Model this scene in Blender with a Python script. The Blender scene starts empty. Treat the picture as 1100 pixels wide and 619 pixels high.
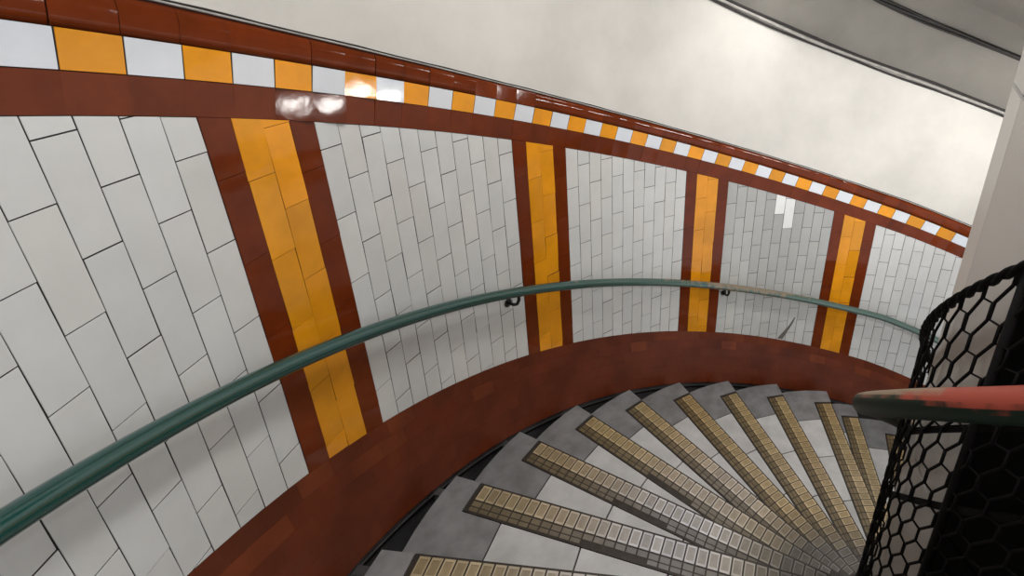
import bpy, bmesh, math, random
from mathutils import Vector, Matrix
random.seed(7)
PI = math.pi
C = bpy.context.scene.collection
SC = bpy.context.scene

# ------------------------------------------------------------------ stair helix (metres, axis of the shaft = world z)
RW = 2.9            # radius of the tiled shaft wall
ZO = 4.0            # lift everything above z = 0
TM = -1.5
PITCH = 0.33843
Q2, Q3 = -0.01264, -0.03924
LV = dict(ft=(0.22697, 0.00796, 0.0), ct=(0.19926, 0, 0), cb=(0.16767, 0, 0), pt=(0.13009, 0.00652, 0),
          bt=(-0.35341, 0.04432, 0.0143), bb=(-0.51582, 0.04432, 0.0143), hr=(-0.17855, 0.06258, 0.00008),
          st=(-0.4852, 0.06573, -0.02377))


def zraw(k, th):
    a, b, c = LV[k]
    u = th - TM
    return RW * (a + PITCH * th + (Q2 + b) * u * u + (Q3 + c) * u ** 3) + ZO


def Z(k, th):
    lo, hi = (-2.30, -0.30)
    if th < lo:
        return zraw(k, lo) + (th - lo) * 0.86
    if th > hi:
        s = (zraw(k, hi) - zraw(k, hi - 0.02)) / 0.02
        return zraw(k, hi) + (th - hi) * max(s, 0.7)
    return zraw(k, th)


def P3(r, th, z):
    return Vector((r * math.cos(th), r * math.sin(th), z))


# ------------------------------------------------------------------ materials
def new_mat(name):
    m = bpy.data.materials.new(name)
    m.use_nodes = True
    nt = m.node_tree
    b = nt.nodes['Principled BSDF']
    return m, nt, b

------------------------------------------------

Copy out each line exactly, without the pictures.

Final result:
Model this scene in Blender with a Python script. The Blender scene starts empty. Treat the picture as 1100 pixels wide and 619 pixels high.
import bpy, bmesh, math, random
from mathutils import Vector, Matrix
random.seed(7)
PI = math.pi
C = bpy.context.scene.collection
SC = bpy.context.scene

# ------------------------------------------------------------------ stair helix (metres, axis of the shaft = world z)
RW = 2.9            # radius of the tiled shaft wall
ZO = 4.0            # lift everything above z = 0
TM = -1.5
PITCH = 0.33843
Q2, Q3 = -0.01264, -0.03924
LV = dict(ft=(0.22697, 0.00796, 0.0), ct=(0.19926, 0, 0), cb=(0.16767, 0, 0), pt=(0.13009, 0.00652, 0),
          bt=(-0.35341, 0.04432, 0.0143), bb=(-0.51582, 0.04432, 0.0143), hr=(-0.17855, 0.06258, 0.00008),
          st=(-0.4852, 0.06573, -0.02377))


def zraw(k, th):
    a, b, c = LV[k]
    u = th - TM
    return RW * (a + PITCH * th + (Q2 + b) * u * u + (Q3 + c) * u ** 3) + ZO


def Z(k, th):
    lo, hi = (-2.30, -0.30)
    if th < lo:
        return zraw(k, lo) + (th - lo) * 0.86
    if th > hi:
        s = (zraw(k, hi) - zraw(k, hi - 0.02)) / 0.02
        return zraw(k, hi) + (th - hi) * max(s, 0.7)
    return zraw(k, th)


def P3(r, th, z):
    return Vector((r * math.cos(th), r * math.sin(th), z))


# ------------------------------------------------------------------ materials
def new_mat(name):
    m = bpy.data.materials.new(name)
    m.use_nodes = True
    nt = m.node_tree
    b = nt.nodes['Principled BSDF']
    return m, nt, b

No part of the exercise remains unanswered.